Schrader’s story isn’t a new one; “Merrin” makes reference to the famously botched reedits of “Heaven’s Gate” and “Once Upon a Time in America” as a way of saying that it could have been worse, given that those versions rendered their stories incomprehensible. John Huston’s “The Red Badge of Courage” was famously hacked up, resulting in a striking but noticeably damaged film with herky-jerky pacing caused by missing scenes (on the films he cared about, Huston almost never shot anything he didn’t feel was essential). Orson Welles had to spend most of his later career fighting with backers or scrambling for financing to get his versions of his movies made. 

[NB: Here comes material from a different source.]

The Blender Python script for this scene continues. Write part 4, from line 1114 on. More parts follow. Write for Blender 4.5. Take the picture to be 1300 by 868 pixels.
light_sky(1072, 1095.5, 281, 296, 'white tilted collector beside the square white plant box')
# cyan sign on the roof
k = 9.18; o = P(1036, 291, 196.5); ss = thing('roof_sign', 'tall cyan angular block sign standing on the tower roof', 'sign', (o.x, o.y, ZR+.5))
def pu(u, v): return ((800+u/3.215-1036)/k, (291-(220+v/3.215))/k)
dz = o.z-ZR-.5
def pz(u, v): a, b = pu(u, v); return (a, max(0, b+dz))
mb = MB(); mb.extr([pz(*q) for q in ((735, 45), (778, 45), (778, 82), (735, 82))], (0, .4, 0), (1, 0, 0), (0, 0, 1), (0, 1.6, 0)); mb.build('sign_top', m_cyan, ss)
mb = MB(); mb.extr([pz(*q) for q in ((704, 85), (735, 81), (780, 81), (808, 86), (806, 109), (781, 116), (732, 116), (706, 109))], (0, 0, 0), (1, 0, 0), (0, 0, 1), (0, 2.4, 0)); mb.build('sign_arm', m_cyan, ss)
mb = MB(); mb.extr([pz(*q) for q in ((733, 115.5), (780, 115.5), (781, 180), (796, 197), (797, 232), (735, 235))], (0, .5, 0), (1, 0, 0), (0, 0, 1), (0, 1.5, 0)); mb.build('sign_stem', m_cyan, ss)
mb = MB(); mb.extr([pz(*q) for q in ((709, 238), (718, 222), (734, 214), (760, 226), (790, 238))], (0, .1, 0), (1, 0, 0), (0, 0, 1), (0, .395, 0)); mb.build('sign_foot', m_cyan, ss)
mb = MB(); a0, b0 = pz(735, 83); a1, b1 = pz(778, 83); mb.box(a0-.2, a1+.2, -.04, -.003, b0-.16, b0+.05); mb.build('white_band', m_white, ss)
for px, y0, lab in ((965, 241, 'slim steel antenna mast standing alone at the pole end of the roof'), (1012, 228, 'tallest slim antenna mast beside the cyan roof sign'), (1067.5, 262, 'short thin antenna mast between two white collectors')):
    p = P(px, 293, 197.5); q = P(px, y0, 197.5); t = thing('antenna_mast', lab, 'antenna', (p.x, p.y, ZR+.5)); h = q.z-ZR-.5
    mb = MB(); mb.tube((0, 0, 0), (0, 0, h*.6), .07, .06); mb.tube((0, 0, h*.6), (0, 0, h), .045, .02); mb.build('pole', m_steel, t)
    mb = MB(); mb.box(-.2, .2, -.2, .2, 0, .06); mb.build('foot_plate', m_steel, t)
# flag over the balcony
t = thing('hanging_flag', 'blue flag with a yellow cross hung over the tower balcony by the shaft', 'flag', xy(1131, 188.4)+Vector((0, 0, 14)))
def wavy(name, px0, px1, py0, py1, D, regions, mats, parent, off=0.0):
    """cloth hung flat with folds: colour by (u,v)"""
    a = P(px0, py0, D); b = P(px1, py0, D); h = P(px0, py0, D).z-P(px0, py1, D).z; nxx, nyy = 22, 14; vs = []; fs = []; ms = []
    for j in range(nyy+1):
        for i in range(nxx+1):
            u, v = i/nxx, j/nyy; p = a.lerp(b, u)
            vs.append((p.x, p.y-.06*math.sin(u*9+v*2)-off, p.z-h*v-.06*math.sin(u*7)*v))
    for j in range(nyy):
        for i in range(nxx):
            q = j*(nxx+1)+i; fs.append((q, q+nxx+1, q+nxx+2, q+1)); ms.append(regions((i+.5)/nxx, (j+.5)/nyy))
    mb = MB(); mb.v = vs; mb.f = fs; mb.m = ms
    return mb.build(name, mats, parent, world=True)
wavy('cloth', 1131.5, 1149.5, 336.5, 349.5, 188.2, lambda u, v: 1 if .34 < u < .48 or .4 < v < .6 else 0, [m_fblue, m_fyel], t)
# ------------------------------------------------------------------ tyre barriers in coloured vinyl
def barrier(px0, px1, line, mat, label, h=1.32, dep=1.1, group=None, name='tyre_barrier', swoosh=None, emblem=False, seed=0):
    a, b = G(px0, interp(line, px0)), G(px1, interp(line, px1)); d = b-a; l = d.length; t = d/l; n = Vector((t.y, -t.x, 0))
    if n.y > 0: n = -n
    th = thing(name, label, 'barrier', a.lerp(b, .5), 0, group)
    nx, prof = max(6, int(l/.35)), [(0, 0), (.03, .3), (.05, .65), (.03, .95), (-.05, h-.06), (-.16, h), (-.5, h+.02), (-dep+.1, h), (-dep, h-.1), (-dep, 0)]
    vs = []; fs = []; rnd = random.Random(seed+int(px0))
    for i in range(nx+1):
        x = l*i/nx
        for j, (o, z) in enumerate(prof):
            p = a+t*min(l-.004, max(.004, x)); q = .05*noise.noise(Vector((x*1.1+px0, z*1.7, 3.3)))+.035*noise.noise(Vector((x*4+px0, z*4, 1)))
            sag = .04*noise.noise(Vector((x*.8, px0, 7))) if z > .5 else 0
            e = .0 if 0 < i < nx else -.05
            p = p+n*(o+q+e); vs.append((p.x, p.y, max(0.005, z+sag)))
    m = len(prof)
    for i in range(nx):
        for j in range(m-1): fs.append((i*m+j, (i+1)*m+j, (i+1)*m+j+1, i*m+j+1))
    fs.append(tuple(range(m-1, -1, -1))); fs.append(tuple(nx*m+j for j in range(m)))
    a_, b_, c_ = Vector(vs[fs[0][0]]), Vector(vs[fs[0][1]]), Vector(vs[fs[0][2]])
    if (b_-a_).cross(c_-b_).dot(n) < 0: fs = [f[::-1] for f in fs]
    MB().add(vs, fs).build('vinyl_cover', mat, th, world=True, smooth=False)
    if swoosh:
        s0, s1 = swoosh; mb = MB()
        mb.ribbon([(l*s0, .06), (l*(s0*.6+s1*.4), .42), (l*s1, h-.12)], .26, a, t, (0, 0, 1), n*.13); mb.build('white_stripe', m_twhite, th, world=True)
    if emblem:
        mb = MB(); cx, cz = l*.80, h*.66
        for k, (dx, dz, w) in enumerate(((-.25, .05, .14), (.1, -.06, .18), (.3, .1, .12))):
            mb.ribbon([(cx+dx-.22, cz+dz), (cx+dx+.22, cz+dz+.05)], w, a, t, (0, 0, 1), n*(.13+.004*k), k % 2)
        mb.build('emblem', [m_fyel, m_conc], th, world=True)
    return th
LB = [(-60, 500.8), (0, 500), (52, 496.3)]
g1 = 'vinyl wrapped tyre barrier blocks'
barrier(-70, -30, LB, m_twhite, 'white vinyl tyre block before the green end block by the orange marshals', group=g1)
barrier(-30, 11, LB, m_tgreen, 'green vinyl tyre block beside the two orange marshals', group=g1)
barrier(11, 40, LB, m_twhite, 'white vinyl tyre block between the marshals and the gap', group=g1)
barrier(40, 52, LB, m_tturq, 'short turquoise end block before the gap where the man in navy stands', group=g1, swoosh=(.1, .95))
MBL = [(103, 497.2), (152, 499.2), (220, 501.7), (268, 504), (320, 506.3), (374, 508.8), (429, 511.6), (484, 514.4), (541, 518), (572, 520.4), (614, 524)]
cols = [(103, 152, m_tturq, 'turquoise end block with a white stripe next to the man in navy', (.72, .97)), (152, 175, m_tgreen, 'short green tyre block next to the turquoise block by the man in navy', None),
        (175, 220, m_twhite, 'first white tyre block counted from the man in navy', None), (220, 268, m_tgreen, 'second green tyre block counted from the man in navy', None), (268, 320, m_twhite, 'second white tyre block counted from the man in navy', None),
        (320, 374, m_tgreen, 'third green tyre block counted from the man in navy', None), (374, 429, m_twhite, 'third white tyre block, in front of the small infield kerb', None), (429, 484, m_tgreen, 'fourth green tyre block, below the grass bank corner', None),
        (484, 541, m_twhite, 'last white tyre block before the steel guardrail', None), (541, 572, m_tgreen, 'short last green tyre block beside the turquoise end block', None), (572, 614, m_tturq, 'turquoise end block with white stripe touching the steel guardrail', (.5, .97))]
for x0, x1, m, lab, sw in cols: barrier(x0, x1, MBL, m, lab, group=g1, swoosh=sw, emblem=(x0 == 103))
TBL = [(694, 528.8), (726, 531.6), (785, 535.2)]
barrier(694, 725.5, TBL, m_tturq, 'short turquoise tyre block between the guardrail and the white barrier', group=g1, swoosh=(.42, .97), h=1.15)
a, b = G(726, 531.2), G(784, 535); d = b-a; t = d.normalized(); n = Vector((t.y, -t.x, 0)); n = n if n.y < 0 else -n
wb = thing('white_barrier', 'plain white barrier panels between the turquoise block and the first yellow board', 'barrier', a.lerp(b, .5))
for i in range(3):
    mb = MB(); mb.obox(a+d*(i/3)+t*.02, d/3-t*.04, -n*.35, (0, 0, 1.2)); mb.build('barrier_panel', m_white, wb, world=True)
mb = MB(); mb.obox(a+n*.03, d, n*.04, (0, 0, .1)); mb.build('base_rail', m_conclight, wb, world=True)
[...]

What is new, however, is the increasingly diminishing routes for mid-budgeted filmmakers to take. One of today’s Daily Reads  comes from Jason Bailey of Flavorwire, who wrote that the difficulty of getting together money for anything that’s not going to be a tentpole is keeping a lot of major filmmakers (David Lynch, John Waters, Francis Ford Coppola) from making movies. Schrader is increasingly becoming one of those filmmakers: his previous film, “The Canyons,” was his first in five years, and even that needed Kickstarter to get funding. The experience with “Dying of the Light” isn’t going to help him much. Merrin also makes reference to “The Immigrant,” which was dumped into theaters earlier this year by The Weinstein Company after James Gray supposedly refused to make Harvey Weinstein’s cuts, and “Margaret,” which Fox Searchlight dumped in 2011 after a six-year battle in which Kenneth Lonergan wouldn’t turn in a version shorter than 150 minutes.

Both of those films have at least been championed by critics and are on their way to finding a second life. Schrader’s version of “Dying of the Light” likely won’t have a chance to see the light of day, making it another casualty to studio mandates and producers who don’t support their directors’ visions. “Something is dying here, indeed, and Paul Schrader’s career is the least of it,” writes “Merrin.” He’s right: it’s a sign that independent filmmakers have even fewer avenues to choose than they did before, and that their choices are sometimes limited to mangled movies or no movies.